DNOI-4DRO: Deep 4D Radar Odometry with Differentiable Neural-Optimization Iterations

TL;DR

DNOI-4DRO introduces a novel deep learning framework that combines geometric optimization with neural networks for accurate 4D radar odometry, achieving state-of-the-art results on multiple datasets.

Contribution

The paper presents a differentiable neural-optimization iteration operator integrated with a dual-stream radar backbone for improved 4D radar odometry.

Findings

Outperforms recent classical and learning-based methods

Achieves results comparable to LiDAR-based A-LOAM with mapping optimization

Demonstrates superior performance on VoD and Snail-Radar datasets

Abstract

A novel learning-optimization-combined 4D radar odometry model, named DNOI-4DRO, is proposed in this paper. The proposed model seamlessly integrates traditional geometric optimization with end-to-end neural network training, leveraging an innovative differentiable neural-optimization iteration operator.

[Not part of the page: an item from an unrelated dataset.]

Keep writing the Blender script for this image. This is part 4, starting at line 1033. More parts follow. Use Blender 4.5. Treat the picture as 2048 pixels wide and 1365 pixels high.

In this framework, point-wise motion flow is first estimated using a neural network, followed by the construction of a cost function based on the relationship between point motion and pose in 3D space. The radar pose is then refined using Gauss-Newton updates. Additionally, we design a dual-stream 4D radar backbone that integrates multi-scale geometric features and clustering-based class-aware features to enhance the representation of sparse 4D radar point clouds. Extensive experiments on the VoD and Snail-Radar datasets demonstrate the superior performance of our model, which outperforms recent classical and learning-based approaches. Notably, our method even achieves results comparable to A-LOAM with mapping optimization using LiDAR point clouds as input. Our models and code will be publicly released.